▶ _TASK DIRECTIONS_
Locate each line containing the string "objects" and copy it out.

Entries from a dataset:

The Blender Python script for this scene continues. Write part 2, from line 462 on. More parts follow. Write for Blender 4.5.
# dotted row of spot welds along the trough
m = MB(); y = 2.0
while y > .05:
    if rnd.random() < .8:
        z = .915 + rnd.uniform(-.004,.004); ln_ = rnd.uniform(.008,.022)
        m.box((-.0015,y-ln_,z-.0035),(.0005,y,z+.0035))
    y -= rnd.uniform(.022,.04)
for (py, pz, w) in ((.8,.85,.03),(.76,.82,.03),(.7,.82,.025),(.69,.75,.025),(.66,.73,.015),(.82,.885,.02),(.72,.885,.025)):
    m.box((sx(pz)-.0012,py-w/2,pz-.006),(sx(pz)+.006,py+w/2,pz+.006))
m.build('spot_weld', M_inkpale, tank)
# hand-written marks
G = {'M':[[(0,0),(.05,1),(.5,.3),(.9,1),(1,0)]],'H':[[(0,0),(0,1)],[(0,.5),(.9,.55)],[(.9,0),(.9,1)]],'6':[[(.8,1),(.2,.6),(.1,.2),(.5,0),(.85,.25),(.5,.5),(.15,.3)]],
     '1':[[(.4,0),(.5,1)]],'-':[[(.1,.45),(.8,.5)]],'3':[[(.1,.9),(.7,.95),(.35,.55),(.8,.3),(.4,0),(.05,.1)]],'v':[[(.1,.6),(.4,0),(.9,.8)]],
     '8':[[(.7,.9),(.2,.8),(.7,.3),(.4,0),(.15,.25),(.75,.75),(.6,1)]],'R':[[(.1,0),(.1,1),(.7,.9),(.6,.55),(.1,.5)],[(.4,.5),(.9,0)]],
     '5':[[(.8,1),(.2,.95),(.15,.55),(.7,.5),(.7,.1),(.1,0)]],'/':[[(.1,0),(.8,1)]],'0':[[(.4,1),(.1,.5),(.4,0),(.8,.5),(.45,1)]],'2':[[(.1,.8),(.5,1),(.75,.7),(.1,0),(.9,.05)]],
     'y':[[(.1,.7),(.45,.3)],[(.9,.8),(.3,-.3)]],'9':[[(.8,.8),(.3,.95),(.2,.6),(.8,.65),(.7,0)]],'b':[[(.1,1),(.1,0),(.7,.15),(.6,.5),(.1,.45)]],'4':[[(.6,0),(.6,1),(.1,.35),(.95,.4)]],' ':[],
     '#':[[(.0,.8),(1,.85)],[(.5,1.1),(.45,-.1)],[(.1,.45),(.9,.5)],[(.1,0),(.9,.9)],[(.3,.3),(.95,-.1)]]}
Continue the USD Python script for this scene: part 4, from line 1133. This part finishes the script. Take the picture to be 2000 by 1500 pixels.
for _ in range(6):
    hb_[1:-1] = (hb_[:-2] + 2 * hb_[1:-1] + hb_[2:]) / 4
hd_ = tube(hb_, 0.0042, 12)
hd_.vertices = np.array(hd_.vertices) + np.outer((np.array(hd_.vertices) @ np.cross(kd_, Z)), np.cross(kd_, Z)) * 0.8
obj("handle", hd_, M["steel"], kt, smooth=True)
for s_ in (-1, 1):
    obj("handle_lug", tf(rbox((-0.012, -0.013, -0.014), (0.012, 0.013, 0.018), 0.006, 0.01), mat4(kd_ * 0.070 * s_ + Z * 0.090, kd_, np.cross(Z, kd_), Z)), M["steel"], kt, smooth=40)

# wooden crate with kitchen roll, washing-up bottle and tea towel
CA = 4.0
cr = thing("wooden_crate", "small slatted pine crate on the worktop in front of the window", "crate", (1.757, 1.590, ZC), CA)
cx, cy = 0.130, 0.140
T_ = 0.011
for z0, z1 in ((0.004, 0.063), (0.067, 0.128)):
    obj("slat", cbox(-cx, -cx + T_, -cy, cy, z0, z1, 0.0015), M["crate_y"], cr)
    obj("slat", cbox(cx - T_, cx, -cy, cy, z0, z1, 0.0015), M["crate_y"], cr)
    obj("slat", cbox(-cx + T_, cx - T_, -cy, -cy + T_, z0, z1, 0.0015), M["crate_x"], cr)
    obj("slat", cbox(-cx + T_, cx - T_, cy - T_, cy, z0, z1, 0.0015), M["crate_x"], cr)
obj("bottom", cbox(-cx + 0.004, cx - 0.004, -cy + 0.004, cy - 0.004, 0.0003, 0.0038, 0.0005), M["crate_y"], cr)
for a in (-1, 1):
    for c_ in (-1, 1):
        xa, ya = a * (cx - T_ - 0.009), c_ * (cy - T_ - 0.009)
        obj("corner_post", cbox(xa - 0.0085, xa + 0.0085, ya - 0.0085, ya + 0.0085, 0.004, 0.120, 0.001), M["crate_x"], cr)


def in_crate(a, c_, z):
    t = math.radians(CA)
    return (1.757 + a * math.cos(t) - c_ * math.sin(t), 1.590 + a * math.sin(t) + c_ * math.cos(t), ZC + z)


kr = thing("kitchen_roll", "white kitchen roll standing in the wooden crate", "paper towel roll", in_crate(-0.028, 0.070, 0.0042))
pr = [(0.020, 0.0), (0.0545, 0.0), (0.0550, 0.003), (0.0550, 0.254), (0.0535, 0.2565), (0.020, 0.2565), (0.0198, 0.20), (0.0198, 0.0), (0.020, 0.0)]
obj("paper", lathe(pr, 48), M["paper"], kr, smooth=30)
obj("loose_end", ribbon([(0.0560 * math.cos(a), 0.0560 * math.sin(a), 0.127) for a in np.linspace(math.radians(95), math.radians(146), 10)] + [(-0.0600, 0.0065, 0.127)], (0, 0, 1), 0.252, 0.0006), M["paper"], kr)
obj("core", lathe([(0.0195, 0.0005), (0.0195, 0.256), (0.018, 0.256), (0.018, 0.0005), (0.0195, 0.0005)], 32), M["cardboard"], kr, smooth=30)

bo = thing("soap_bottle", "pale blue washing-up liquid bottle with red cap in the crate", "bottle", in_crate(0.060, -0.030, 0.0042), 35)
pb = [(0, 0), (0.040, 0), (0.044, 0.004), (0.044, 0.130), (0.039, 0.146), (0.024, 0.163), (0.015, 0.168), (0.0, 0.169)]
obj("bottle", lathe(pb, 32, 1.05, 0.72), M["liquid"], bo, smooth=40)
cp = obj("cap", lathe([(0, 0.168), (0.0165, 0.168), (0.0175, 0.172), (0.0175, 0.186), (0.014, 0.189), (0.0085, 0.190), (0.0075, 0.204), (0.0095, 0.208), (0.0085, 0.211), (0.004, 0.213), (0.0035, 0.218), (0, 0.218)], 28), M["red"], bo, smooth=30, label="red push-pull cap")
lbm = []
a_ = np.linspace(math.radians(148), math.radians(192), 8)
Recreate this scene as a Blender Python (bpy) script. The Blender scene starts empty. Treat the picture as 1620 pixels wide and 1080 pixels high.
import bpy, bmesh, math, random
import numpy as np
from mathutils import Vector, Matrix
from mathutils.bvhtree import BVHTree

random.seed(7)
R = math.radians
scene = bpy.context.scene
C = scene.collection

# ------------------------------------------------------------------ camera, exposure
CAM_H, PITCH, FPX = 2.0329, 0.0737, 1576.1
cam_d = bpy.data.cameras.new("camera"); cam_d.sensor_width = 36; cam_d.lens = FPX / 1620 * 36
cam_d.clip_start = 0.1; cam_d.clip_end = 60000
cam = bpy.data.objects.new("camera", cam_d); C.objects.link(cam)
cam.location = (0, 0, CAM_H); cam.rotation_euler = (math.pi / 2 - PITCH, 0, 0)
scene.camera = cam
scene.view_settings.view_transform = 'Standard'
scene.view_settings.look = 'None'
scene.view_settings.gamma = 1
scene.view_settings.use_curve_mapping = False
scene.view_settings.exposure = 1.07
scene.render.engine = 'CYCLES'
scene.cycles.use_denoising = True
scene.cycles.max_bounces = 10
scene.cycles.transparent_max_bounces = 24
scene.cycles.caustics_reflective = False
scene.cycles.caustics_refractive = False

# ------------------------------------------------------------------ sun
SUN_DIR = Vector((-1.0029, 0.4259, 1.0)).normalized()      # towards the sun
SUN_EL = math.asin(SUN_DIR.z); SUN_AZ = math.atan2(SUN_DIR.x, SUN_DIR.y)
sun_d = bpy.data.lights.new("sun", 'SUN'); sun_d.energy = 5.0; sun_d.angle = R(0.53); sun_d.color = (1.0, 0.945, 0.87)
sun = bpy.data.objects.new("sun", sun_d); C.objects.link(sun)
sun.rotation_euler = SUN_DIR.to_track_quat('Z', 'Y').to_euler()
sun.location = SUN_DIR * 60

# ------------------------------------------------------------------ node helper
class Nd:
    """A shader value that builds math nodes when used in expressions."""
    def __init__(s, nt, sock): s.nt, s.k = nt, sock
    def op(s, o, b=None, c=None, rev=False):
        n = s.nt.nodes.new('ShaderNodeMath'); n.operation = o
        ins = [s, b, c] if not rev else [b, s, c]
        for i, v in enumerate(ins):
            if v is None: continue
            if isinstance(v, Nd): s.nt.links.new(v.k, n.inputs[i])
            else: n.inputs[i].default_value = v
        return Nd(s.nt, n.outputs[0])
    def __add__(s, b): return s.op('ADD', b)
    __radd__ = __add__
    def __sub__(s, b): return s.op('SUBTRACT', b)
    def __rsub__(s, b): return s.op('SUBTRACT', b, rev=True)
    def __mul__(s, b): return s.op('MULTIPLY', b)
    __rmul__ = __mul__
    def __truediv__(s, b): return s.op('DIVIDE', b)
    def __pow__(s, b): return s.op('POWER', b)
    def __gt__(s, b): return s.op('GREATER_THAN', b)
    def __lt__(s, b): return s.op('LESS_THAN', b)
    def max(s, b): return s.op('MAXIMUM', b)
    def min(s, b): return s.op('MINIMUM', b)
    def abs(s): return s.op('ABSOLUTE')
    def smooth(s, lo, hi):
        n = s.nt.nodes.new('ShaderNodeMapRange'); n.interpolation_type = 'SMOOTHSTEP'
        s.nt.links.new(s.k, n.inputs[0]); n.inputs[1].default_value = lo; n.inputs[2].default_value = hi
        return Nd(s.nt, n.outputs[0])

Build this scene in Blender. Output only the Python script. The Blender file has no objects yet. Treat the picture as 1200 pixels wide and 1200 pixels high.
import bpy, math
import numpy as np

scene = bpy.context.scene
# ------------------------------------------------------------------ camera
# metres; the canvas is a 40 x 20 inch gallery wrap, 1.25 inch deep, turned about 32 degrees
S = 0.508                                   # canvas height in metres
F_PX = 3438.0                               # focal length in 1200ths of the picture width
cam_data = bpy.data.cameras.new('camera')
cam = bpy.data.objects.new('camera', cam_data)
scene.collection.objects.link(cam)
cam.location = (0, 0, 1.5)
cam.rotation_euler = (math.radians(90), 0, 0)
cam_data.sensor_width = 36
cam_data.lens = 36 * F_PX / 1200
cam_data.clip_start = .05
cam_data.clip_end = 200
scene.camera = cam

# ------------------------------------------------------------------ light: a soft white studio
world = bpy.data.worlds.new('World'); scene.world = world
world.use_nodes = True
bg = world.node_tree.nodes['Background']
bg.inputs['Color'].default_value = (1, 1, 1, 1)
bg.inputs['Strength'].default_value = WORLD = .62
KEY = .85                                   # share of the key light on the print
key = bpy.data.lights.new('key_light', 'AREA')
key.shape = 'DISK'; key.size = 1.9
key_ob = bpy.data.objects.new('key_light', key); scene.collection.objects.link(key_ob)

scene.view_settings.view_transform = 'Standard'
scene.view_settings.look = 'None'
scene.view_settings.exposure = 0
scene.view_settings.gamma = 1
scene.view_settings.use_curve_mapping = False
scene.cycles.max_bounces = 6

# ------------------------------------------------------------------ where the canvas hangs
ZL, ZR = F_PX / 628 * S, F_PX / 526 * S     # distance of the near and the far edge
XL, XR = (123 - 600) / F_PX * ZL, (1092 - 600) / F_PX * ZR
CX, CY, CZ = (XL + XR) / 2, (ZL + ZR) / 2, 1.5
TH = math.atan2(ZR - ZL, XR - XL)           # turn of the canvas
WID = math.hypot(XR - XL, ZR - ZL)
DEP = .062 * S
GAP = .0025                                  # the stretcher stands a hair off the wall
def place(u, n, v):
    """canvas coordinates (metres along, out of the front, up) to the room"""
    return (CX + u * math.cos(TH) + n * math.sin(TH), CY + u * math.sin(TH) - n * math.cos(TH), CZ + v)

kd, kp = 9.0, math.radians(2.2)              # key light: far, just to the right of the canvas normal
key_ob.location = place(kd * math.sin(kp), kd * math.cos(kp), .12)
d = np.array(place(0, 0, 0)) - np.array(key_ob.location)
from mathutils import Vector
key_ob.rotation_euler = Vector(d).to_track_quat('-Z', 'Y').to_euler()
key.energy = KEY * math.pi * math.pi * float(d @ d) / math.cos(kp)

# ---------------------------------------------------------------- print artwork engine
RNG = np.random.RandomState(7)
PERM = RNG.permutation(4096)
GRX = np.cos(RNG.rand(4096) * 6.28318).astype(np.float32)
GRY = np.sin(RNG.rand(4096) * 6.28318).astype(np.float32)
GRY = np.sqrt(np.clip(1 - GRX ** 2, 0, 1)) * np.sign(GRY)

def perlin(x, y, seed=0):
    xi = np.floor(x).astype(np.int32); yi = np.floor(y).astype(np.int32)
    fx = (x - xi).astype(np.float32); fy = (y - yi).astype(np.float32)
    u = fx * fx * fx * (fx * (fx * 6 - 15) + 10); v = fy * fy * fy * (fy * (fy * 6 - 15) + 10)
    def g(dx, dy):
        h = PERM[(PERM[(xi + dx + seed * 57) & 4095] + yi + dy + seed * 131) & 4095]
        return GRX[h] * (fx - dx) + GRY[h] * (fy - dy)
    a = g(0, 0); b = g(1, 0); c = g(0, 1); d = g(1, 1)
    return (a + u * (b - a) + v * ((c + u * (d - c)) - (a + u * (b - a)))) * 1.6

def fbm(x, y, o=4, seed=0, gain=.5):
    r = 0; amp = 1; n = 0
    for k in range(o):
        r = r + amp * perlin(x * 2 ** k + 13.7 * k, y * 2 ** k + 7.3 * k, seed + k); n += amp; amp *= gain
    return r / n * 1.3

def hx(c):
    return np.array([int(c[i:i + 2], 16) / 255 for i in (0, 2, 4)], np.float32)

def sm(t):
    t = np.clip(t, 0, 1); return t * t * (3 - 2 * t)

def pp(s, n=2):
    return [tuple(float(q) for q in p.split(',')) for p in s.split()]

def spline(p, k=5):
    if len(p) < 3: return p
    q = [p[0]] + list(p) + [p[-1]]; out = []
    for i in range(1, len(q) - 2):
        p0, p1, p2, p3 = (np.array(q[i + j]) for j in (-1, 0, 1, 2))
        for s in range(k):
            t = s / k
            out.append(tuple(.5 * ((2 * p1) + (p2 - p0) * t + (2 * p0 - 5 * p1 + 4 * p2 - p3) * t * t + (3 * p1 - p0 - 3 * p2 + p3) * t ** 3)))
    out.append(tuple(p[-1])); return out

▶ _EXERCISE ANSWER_
cam = bpy.data.objects.new("camera", cam_d); C.objects.link(cam)
sun = bpy.data.objects.new("sun", sun_d); C.objects.link(sun)
Build this scene in Blender. Output only the Python script. The Blender file has no objects yet. Treat the picture as 1200 pixels wide and 1200 pixels high.
cam = bpy.data.objects.new('camera', cam_data)
scene.collection.objects.link(cam)
key_ob = bpy.data.objects.new('key_light', key); scene.collection.objects.link(key_ob)